### Description of the task
Include in the output exactly the lines from the opening of the data through the line containing "COL = S.collection", and nothing more.
## Begin Dataset section
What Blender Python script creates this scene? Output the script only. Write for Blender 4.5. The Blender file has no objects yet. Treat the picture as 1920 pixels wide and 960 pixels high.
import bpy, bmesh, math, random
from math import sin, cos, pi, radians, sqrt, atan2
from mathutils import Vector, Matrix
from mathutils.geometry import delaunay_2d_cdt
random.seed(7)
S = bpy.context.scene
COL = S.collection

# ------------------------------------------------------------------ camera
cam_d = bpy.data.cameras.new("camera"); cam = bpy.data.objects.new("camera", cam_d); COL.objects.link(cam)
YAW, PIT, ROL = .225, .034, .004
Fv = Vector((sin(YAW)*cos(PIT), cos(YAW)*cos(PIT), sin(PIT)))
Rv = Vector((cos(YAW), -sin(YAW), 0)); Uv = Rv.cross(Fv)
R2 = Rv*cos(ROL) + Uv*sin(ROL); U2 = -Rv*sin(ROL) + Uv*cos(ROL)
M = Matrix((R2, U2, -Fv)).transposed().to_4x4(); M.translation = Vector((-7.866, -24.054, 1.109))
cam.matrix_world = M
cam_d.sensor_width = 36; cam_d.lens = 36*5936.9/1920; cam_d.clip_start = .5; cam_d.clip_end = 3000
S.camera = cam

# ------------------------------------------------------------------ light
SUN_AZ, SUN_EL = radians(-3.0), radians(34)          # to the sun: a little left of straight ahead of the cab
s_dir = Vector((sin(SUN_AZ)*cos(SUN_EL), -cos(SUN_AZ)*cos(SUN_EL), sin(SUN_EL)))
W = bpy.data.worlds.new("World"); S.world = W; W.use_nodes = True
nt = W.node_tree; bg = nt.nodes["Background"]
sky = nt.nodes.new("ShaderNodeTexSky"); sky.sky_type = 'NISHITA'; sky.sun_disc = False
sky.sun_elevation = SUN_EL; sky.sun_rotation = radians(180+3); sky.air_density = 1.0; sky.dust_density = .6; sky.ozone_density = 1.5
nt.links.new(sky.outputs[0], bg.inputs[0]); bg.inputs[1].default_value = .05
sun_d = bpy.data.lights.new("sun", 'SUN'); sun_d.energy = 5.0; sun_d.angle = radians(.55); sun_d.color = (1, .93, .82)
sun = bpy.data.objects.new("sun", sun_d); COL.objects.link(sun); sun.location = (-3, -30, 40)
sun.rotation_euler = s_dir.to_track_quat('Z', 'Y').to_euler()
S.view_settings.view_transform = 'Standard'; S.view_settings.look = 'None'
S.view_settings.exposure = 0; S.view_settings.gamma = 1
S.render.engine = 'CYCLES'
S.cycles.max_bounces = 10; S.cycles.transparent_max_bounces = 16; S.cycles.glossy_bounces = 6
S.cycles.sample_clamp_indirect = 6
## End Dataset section
### Solution to this problem
What Blender Python script creates this scene? Output the script only. Write for Blender 4.5. The Blender file has no objects yet. Treat the picture as 1920 pixels wide and 960 pixels high.
import bpy, bmesh, math, random
from math import sin, cos, pi, radians, sqrt, atan2
from mathutils import Vector, Matrix
from mathutils.geometry import delaunay_2d_cdt
random.seed(7)
S = bpy.context.scene
COL = S.collection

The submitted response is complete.